The funding landscape for European mid-market businesses is changing rapidly. As banks deleverage across Europe, the treasury and finance departments of mid-market companies – defined as companies with revenues between €100m and €1.5bn and outstanding debt between €50m and €500m – must look outside traditional banking relationships to secure funding for growth. And as yields in credit markets have recently been at record lows, investors’ appetite for this emerging asset class has never been greater. Yet despite a small amount of progress, a cohesive pan-European funding market remains elusive.

A fully-fledged European funding market for mid-market companies will require significant cultural and operational changes on the part of potential issuers and investors. Mid-market firms often find the interest rates demanded by institutional investors to be too expensive, yet lower rates will require a level of financial disclosure higher than that to which they are accustomed. This is particularly important for smaller investors without the means to build internal research and risk management capabilities. At the same time, differing regulatory and accounting environments across Europe also make establishing a cohesive funding market an uphill struggle.

A crucial sector for regional economies

New capital adequacy regimes – coupled with more general bank deleveraging throughout Europe – mean that European banks are limiting their lending to major clients, usually domestic companies with which they have strong relationships. The same deleveraging process also has the effect of restricting capital- and cost-intensive wholesale and international businesses.

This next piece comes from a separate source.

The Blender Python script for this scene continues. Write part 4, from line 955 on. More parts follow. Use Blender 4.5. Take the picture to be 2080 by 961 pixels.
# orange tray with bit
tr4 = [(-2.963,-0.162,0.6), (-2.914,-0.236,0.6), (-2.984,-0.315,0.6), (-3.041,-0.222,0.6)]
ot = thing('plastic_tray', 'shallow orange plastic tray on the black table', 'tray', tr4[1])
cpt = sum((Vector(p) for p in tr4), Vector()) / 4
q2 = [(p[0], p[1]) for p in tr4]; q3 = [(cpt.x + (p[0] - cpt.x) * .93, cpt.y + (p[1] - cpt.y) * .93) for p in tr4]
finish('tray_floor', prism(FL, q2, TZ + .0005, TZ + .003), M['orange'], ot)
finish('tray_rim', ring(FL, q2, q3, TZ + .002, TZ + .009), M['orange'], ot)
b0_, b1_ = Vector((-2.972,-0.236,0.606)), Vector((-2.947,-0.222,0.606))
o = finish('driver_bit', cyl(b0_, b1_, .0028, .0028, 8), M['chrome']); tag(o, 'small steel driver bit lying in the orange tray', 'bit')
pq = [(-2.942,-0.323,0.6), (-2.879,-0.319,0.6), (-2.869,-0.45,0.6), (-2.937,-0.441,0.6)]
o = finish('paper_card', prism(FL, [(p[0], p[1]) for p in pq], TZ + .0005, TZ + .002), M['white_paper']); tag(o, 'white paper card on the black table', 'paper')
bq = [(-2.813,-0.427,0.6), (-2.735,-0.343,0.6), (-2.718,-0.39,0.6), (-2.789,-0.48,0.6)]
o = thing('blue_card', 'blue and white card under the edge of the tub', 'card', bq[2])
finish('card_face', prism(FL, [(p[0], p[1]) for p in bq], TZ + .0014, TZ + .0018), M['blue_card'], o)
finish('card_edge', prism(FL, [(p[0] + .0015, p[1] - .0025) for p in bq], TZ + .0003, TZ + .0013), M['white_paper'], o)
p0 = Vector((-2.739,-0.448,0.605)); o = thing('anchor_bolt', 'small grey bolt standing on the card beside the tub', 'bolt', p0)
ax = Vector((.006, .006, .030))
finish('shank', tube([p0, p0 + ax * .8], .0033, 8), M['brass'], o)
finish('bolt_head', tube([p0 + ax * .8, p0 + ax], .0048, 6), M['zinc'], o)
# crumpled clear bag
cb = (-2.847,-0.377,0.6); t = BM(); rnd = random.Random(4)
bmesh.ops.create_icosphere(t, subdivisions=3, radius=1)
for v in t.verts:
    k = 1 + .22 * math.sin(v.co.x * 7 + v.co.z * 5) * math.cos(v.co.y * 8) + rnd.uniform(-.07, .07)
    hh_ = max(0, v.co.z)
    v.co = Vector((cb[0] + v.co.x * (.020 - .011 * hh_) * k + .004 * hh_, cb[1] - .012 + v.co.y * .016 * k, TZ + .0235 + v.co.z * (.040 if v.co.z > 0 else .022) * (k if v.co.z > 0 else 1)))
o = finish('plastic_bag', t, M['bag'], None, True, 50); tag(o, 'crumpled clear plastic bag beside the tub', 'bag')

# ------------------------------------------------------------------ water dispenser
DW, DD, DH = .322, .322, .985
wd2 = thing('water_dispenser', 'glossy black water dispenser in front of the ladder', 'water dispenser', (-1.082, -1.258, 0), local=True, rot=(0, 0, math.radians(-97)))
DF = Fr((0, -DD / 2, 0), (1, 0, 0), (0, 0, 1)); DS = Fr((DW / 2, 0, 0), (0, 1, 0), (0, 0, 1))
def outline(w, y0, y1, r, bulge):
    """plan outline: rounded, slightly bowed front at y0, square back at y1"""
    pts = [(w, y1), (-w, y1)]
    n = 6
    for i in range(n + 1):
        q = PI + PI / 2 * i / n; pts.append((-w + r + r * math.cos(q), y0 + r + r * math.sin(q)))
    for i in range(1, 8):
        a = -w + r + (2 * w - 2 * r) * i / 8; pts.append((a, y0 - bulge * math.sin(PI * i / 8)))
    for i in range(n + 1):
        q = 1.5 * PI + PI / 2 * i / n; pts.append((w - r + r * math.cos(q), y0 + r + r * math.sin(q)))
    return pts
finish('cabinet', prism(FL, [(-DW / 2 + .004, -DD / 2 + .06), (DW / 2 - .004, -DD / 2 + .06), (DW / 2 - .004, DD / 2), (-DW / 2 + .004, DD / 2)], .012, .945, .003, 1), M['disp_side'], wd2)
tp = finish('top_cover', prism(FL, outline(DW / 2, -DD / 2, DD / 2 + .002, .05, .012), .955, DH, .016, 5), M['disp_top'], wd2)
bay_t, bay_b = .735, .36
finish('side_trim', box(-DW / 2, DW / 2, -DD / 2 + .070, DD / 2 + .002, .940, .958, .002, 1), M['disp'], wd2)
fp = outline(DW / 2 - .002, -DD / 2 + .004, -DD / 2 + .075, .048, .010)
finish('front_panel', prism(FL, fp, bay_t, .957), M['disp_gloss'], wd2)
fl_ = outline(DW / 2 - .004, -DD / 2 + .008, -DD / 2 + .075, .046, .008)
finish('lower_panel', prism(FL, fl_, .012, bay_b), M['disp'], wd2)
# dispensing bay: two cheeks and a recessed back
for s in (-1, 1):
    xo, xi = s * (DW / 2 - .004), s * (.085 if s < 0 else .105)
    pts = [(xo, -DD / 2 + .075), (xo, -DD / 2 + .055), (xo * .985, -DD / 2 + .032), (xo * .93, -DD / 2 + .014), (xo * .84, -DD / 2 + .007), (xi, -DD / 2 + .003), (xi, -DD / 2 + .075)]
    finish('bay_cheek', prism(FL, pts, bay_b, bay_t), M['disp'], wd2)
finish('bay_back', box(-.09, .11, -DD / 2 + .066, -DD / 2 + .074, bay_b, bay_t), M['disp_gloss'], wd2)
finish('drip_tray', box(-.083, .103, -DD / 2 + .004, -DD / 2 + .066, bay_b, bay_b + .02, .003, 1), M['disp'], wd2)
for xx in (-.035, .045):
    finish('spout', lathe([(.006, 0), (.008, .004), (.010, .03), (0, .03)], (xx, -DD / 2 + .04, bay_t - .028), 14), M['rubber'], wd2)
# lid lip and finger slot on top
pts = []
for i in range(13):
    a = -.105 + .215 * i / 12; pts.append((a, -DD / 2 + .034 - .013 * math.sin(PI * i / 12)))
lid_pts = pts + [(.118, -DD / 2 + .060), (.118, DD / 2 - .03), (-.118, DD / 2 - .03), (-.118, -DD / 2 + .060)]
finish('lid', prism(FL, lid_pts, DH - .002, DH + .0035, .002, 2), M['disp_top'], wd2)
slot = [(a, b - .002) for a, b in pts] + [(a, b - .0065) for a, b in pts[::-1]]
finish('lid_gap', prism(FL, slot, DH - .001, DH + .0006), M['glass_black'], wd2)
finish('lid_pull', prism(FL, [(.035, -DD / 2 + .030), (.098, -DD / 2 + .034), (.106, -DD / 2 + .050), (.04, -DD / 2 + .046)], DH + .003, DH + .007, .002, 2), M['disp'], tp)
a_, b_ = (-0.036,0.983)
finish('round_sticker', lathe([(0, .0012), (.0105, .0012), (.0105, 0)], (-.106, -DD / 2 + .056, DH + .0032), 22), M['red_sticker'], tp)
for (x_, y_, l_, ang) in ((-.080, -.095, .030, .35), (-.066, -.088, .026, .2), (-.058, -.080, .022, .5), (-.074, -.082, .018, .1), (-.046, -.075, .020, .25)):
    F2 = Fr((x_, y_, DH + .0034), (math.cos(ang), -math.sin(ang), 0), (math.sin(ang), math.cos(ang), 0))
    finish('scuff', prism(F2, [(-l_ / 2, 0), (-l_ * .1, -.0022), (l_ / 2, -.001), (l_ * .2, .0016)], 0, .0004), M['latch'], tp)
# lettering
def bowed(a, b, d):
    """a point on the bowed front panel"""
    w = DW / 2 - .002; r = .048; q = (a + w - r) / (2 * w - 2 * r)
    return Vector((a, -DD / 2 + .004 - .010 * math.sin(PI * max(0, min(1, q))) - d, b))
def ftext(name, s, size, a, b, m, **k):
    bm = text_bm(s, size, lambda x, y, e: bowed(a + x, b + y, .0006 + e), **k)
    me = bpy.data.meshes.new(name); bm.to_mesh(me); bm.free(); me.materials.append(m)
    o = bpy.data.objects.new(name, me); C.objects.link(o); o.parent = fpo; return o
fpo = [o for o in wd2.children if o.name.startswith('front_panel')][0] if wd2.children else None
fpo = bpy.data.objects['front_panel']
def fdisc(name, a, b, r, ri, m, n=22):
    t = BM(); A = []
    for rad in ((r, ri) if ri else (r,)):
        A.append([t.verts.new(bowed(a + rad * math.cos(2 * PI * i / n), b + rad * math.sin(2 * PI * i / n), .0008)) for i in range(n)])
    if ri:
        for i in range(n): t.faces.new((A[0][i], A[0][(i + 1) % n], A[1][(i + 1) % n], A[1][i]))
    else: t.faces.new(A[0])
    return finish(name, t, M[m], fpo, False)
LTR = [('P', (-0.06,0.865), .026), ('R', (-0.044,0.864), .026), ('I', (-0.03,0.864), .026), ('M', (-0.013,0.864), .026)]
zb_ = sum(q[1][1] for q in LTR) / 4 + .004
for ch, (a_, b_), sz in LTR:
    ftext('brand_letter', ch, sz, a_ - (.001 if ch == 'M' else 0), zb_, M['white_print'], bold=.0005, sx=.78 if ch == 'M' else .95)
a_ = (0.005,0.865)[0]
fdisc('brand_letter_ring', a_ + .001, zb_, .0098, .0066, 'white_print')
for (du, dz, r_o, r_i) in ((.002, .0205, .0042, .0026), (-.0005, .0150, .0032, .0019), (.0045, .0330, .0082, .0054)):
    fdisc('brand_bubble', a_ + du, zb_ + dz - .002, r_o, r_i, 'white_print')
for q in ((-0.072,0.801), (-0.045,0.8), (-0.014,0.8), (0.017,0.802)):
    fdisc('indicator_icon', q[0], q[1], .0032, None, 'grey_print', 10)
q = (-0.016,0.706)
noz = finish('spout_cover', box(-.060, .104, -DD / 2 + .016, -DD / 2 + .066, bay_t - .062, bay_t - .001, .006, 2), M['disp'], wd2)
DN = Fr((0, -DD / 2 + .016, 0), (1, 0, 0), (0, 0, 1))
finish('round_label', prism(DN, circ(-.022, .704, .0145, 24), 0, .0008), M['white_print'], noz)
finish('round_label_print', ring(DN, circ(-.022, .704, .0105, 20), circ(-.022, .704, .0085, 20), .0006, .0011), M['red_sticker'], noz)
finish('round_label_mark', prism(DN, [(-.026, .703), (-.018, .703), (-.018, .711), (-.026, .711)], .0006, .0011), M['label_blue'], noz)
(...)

According to our research, this strategy is partly a result of pressure from national governments to prioritise domestic lending and increase purchases of domestic government debt to replace thinning foreign investment.

For these reasons, it is vital that Europe’s mid-market businesses secure alternative funding sources – for their own benefit, and that of the region’s economies. A critical engine for economic growth and employment in Europe, mid-market firms generate around one-third of private sector revenue and employ a third of the workforce across France, Germany, Italy, and the UK, according to research from GE Capital.